Scenes as source code:
● ● ● ● ●
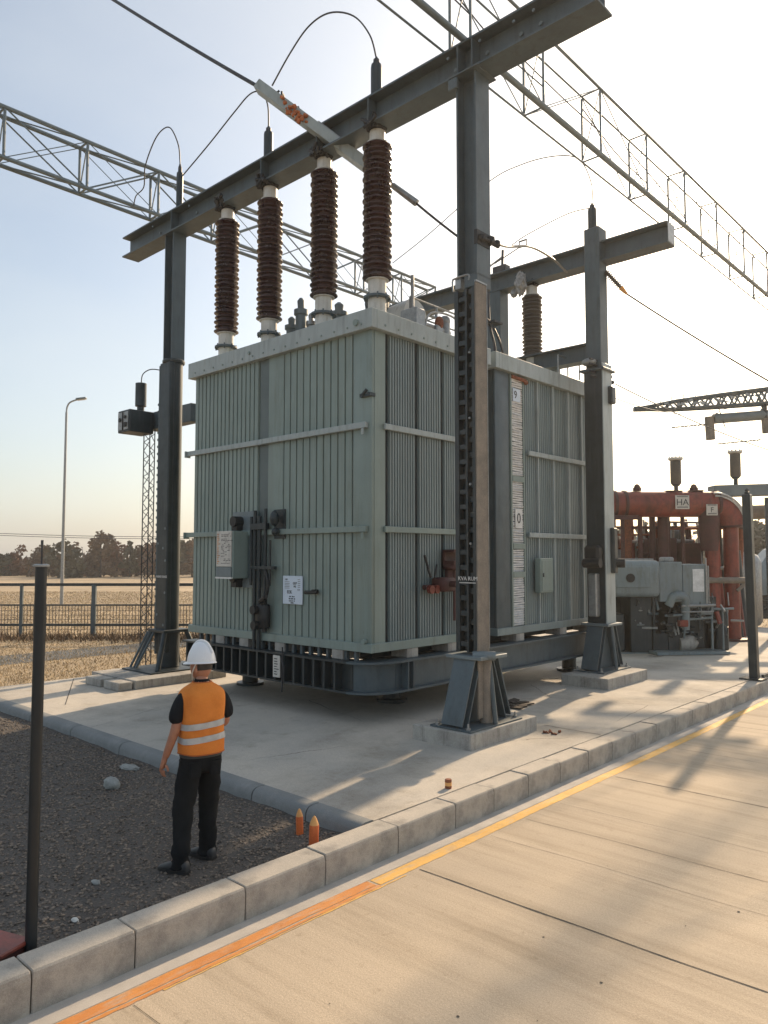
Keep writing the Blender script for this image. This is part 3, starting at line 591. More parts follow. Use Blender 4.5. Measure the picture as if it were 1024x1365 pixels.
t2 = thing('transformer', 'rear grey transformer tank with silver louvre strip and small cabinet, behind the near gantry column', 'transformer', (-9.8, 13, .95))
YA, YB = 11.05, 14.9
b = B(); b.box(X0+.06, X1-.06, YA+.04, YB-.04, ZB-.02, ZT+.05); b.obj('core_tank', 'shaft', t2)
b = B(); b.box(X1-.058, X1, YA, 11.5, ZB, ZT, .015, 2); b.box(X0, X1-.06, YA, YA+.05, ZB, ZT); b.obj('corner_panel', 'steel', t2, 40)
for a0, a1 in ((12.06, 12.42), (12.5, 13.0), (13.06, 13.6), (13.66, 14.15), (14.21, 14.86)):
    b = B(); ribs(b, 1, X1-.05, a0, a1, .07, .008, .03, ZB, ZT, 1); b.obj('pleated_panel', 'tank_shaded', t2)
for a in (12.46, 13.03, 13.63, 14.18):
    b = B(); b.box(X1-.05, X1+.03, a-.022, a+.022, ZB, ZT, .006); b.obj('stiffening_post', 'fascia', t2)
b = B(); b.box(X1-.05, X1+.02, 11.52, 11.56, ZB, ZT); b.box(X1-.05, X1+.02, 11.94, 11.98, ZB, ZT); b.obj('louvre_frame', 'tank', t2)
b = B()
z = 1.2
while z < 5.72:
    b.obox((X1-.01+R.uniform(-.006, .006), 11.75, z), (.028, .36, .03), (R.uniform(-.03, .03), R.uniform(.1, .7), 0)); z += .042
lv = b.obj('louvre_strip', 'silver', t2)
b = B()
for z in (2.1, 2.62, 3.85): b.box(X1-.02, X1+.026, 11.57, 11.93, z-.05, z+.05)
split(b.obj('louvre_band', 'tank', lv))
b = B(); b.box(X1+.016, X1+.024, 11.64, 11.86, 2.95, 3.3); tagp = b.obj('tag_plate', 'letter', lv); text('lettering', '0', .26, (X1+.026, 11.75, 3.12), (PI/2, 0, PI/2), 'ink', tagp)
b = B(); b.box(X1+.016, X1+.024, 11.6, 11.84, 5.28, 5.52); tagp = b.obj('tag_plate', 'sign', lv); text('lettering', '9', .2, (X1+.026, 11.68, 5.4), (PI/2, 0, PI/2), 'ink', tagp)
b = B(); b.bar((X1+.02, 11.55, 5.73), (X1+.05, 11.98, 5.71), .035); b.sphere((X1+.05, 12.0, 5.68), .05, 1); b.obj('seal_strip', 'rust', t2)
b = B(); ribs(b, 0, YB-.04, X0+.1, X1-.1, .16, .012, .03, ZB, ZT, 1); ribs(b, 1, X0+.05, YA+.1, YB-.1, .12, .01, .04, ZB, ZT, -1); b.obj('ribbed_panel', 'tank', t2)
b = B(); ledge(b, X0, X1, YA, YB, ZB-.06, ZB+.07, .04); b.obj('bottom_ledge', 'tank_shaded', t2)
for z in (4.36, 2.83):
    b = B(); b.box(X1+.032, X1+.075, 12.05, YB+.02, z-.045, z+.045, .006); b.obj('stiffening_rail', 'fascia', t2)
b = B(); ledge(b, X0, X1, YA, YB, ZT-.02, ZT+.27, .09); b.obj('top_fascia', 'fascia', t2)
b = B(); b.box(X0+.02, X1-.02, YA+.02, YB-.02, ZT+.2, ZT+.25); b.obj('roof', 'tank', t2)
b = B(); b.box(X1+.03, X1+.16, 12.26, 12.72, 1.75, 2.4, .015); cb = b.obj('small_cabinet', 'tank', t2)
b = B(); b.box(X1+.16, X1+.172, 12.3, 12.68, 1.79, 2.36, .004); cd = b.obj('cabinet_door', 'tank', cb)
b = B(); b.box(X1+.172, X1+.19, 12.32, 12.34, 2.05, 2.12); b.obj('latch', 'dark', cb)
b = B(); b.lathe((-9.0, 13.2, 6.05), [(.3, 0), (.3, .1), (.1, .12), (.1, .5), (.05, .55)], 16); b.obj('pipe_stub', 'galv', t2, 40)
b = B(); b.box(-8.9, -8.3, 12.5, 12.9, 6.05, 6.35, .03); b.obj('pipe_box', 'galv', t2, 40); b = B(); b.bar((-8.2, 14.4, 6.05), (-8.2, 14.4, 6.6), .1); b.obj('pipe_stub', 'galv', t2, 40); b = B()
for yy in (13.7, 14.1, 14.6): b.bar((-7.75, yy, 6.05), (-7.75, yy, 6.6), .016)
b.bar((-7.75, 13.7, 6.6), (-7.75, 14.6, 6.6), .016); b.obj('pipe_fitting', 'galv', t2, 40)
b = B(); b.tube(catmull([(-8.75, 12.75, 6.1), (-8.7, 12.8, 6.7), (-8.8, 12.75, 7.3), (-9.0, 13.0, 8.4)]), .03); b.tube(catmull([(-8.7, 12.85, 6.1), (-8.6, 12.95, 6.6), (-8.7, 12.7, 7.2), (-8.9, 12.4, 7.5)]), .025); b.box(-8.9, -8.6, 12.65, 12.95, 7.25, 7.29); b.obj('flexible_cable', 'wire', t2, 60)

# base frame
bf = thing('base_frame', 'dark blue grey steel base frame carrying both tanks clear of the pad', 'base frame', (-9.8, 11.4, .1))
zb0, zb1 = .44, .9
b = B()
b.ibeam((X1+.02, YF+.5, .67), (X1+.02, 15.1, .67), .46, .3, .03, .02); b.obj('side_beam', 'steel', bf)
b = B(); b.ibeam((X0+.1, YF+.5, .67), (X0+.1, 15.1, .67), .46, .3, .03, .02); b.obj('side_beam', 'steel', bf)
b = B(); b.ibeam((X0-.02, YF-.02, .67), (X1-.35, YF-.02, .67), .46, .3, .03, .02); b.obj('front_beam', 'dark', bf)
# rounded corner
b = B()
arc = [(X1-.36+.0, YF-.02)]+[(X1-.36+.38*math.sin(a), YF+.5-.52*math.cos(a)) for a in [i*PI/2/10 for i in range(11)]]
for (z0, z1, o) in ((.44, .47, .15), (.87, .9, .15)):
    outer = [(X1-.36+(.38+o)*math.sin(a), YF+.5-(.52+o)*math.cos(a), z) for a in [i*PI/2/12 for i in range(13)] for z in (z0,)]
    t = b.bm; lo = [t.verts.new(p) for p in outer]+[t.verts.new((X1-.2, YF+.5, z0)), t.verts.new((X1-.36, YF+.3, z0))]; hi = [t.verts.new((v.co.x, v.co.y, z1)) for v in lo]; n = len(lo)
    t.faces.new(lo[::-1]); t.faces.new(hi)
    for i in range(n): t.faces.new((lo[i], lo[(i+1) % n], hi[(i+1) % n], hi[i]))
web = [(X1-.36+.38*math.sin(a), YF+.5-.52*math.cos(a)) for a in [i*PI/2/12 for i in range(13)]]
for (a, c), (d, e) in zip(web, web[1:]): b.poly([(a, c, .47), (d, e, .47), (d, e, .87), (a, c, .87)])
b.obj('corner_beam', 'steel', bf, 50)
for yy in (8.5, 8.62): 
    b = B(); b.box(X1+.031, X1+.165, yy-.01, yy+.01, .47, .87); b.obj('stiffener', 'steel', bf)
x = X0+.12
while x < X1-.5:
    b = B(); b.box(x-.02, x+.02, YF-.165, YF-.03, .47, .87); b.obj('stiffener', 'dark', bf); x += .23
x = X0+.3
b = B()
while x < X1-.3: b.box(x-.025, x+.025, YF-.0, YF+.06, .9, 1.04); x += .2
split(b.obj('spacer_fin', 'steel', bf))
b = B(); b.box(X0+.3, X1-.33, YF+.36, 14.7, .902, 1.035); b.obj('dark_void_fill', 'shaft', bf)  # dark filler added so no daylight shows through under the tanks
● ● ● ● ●
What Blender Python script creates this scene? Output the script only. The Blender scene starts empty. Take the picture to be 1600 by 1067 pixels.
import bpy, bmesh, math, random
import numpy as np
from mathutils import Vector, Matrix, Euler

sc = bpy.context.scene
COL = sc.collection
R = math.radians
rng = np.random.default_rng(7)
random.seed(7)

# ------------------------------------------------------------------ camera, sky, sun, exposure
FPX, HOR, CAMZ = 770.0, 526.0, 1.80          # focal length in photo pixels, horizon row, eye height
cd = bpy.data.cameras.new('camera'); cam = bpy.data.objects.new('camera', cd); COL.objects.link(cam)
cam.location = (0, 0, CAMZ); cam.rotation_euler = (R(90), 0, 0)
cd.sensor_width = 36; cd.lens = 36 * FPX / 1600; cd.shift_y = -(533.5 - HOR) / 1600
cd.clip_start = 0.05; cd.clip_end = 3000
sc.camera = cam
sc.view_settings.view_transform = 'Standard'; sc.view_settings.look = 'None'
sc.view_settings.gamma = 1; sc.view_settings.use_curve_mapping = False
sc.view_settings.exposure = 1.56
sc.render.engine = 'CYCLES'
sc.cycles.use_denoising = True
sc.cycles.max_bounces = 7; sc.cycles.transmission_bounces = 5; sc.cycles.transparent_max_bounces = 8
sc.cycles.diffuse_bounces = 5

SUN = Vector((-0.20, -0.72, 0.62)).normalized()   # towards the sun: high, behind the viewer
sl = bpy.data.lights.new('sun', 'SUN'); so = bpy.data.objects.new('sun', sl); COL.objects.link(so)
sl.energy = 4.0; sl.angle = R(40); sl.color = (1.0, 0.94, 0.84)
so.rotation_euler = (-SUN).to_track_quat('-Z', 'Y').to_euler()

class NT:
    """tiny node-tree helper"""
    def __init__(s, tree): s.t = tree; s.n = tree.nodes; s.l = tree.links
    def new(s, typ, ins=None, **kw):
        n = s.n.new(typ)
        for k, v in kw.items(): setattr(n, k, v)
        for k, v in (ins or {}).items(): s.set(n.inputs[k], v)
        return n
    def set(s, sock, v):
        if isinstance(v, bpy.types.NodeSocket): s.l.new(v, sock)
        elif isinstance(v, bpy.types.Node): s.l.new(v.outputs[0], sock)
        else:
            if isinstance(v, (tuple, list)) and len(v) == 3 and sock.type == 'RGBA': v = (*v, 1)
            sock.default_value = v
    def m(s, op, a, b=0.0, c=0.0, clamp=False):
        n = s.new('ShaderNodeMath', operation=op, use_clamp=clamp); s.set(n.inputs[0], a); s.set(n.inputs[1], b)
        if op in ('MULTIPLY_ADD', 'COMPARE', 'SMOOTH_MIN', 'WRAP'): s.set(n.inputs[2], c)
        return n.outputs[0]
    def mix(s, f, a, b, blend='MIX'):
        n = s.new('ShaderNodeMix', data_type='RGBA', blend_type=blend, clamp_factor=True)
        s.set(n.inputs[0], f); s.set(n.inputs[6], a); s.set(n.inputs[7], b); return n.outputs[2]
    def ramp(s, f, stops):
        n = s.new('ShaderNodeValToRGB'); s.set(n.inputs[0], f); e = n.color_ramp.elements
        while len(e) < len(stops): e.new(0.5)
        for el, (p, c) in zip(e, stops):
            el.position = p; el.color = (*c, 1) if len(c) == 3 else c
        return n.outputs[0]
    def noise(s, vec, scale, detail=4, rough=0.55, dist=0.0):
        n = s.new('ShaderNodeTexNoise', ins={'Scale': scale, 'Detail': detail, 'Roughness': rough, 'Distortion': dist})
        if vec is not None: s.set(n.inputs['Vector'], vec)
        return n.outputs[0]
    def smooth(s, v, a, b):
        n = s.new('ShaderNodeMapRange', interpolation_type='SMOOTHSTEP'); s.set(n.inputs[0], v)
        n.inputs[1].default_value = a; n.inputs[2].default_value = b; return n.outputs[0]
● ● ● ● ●
_Prompt_: Extract the span of lines that starts with the line containing "Keep writing the" and ends with the line containing "YA, YB = 11.05, 14.9". Keep it exact and add nothing.

_Written response_:
Keep writing the Blender script for this image. This is part 3, starting at line 591. More parts follow. Use Blender 4.5. Measure the picture as if it were 1024x1365 pixels.
t2 = thing('transformer', 'rear grey transformer tank with silver louvre strip and small cabinet, behind the near gantry column', 'transformer', (-9.8, 13, .95))
YA, YB = 11.05, 14.9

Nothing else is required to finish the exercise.